Miss Martineau says that Mr Tyson will tell the traveller “of the alteration in the times, and how the Wesleyans have opened a chapel in Ulpha, which draws away some of the flock; and that others have ceased to come to church since the attempts to get copper from the neighbouring hills,—the miners drawing away the people to diversion on Sundays.” I cannot help thinking that Miss Martineau has misunderstood the worthy pastor as to this latter cause of diminution in his congregation. The miners are certainly no more given to Sunday diversion than the rest of the community, and they have the less excuse for indulging in amusement on Sunday, inasmuch as they have more time for week-day recreation than their agricultural compeers. I cannot observe any difference between the manners and conduct of the miners and of the other inhabitants of Seathwaite, nor can I understand how any such difference can be supposed to exist, because all the people employed in the Seathwaite mines are natives of this or the adjoining vales—are, in fact, for the most part, sons or brothers of the small yeomen and farmers, and have taken to mining because it is an occupation that affords them better earnings for less work, than does agricultural or pastoral labour, their only other resources.
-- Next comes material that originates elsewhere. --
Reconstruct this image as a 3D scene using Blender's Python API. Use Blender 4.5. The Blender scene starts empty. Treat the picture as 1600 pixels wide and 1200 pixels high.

Bidding adieu to Seathwaite chapel, and to its venerable and obliging minister, you must return to Newfield for your pony, and set out on your way back to Conistone. You ride up the dale by the road you descended for about half a mile or more, and just before you reach the guide-post, where the road you came by turns off to cross Nettleslack Bridge, you had better leave the road, passing through a gate on your right, and following a track through a field for about forty yards, to take a look at the humble homestead of Undercrag, where Robert Walker was born. Though the buildings are of the humblest, the situation is very beautiful, nestling, as its name signifies, at the foot of a high wall of grey rock nearly perpendicular, but delightfully chequered with little slopes and irregular shelves of bright green turf. Undercrag has little about it to attract notice before many of its neighbours; its only claim to our attention is its being the birth-place of one, whose homely name has become known wider and farther than has that of any other native of the lake country, always excepting the name of his great biographer.

“A PEACEFUL RETIREMENT.”

Leave Undercrag, and on regaining the highroad, instead of crossing the bridge to your left, and so returning upon your track, hold straight forward, and you soon enter a little circular basin of green fields, besprinkled with ancient cottages and farms, intersected with stone walls, and enlivened by two or three sparkling brooklets which meet in its centre. It reminds you of De Quincey's description of Easedale—“a chamber within a chamber, or rather a closet within a chamber—a chapel within a cathedral—a little private oratory within a chapel.” The houses in this little den are all within the sweep of the eye, and are easily enumerated; Hollin house, Tongue-house, Beck-house, Long-house, The Thrang, and—what next? Gibraltar!—each with

“A few small crofts of stone-encumbered ground,

Masses of every shape and size that lie

Scattered about beneath the mouldering wall

Of the rough precipice, and some apart,

In quarters unobnoxious to such chance,

As if the moon had rained them down in spite.”